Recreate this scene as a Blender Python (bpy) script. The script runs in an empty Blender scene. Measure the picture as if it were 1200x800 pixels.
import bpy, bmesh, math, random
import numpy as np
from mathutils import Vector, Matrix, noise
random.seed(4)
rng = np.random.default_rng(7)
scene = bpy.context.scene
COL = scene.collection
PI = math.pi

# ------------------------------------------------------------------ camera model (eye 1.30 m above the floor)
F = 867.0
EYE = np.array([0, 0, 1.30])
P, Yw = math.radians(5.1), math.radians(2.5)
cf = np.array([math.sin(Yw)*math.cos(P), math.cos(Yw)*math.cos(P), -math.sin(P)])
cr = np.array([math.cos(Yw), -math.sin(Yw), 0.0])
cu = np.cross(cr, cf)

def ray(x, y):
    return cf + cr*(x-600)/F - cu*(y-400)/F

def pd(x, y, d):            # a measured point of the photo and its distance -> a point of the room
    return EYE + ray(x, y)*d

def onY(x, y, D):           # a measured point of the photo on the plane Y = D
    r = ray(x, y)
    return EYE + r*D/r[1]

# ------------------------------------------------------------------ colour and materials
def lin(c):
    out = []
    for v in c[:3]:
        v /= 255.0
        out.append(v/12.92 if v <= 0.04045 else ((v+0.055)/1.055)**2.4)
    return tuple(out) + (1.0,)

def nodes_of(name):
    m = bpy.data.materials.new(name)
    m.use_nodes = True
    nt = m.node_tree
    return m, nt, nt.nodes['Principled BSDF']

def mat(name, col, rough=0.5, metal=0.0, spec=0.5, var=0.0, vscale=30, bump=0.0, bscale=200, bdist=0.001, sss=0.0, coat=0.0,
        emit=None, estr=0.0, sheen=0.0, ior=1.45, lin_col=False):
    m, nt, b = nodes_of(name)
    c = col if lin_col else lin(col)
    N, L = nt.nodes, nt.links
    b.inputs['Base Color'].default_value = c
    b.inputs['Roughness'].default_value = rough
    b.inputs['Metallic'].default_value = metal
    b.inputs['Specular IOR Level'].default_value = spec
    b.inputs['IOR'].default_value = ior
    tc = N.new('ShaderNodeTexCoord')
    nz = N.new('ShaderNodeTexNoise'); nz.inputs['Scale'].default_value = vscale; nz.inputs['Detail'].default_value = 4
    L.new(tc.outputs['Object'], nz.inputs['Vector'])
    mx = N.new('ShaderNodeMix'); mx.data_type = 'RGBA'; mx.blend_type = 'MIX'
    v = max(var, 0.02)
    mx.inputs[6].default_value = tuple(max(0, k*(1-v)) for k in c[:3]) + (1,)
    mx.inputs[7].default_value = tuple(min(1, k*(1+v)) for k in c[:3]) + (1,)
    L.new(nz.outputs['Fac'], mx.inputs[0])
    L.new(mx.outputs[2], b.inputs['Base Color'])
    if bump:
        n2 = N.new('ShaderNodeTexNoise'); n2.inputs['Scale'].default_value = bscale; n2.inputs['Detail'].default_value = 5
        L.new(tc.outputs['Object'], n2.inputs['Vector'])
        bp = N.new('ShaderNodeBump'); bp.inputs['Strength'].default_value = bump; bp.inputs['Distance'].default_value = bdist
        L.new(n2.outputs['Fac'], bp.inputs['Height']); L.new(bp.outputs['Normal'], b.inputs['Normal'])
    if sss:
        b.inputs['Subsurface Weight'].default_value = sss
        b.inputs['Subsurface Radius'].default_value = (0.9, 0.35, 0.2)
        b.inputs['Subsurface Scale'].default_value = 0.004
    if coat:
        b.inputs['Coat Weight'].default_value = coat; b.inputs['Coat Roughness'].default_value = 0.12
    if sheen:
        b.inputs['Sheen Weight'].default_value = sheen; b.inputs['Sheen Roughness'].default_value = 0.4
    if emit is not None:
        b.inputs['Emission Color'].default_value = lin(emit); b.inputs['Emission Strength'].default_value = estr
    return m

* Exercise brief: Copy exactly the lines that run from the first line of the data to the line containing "PI = math.pi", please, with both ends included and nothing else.

* Finished answer:
Recreate this scene as a Blender Python (bpy) script. The script runs in an empty Blender scene. Measure the picture as if it were 1200x800 pixels.
import bpy, bmesh, math, random
import numpy as np
from mathutils import Vector, Matrix, noise
random.seed(4)
rng = np.random.default_rng(7)
scene = bpy.context.scene
COL = scene.collection
PI = math.pi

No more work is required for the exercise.